While the plan was pushed through thanks to pressure from Germany, the scheme has floundered with eastern European states in particular balking at resettling any refugees. 

The scheme was designed to ease the burden on front-line states such as Greece and Italy, from which more than one million illegal migrants tried to cross into northern Europe last year.

But by the start of the year, only 272 refugees had been relocated according to the EU Commission.

Sweden, Germany, France, Spain, Portugal and Finland take the bulk of refugees. 

Under the plan, Poland which is slated to take in 6,200 refugees would be left paying a €1.5bn ($1.75bn) fine. 

Hungary and Poland have both slammed the plan with Budapest calling it "blackmail" and Warsaw saying it sounded like an April Fool's joke.

"It's blackmail, it's unacceptable and a non-European type of proposal from the (European) Commission," Hungary's Foreign Minister Peter Szijjarto said after a meeting of top diplomats from four central European EU members and five post-Soviet countries in Prague.

"The quota concept is a dead-end street and I would like to ask the Commission not to run into this dead-end street," Szijjarto added.

Poland's Foreign Minister Witold Waszczykowski echoed Szijjarto, saying: "I'm still wondering if it's a serious proposal, because it sounds like an idea announced on April Fool's Day."

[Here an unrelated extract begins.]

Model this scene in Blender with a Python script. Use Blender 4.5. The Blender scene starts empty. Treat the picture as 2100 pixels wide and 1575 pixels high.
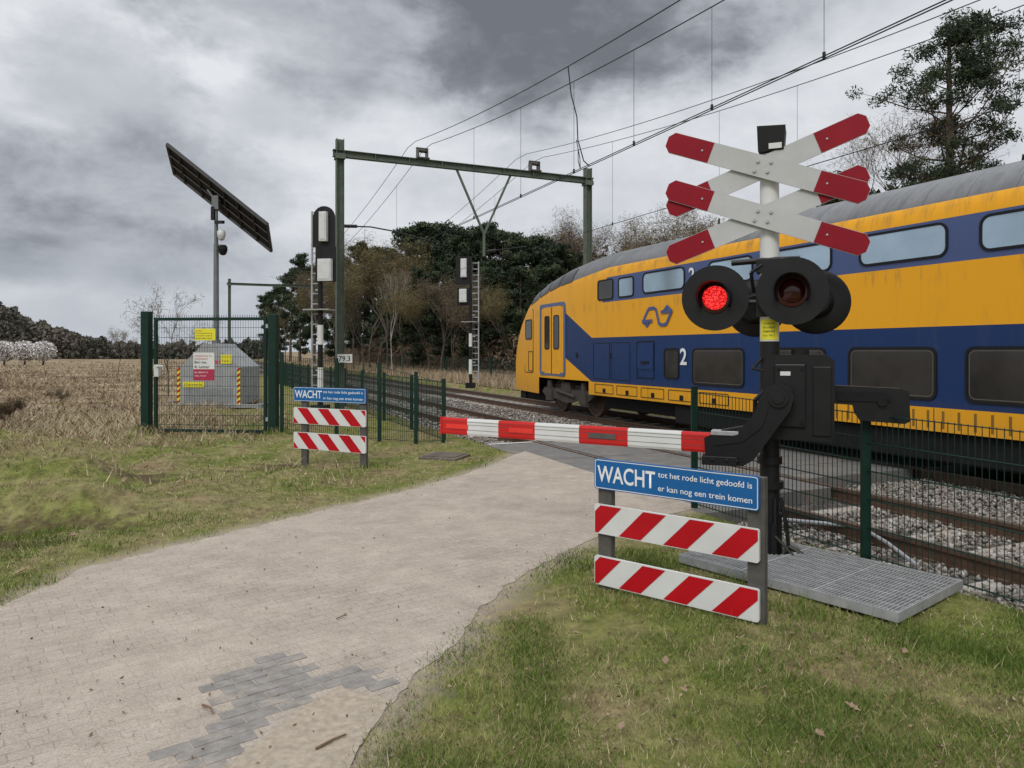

The Commission's move is part of a wider migration and visa overhaul which also saw the EU on Wednesday give conditional backing to visa-free travel for Turks and announce an extension of border controls in the passport-free Schengen zone. 

Turkey has threatened to tear up the March agreement to take back migrants who cross the Aegean Sea to Greece if the EU fails to keep its promise to allow Turkish citizens to travel without visas to the Schengen area by the end of June.

"The European Commission is today proposing... to lift the visa requirements for the citizens of Turkey" on condition that Ankara fulfils "as a matter of urgency" criteria set by the EU, according to a document tweeted by Competition Commissioner Margrethe Vestager.

The step must now be approved by all 28 EU member states and the European Parliament.

"The EU must stick to its promise," Turkish Foreign Minister Mevlut Cavusoglu said in televised comments on Wednesday.

"Our citizens deserve visa-free travel. We are about to complete the technical work including passport, we would like to see this in the EU Commission's report. If there is any shortcoming, it can be overcome with Turkey's determination," he said.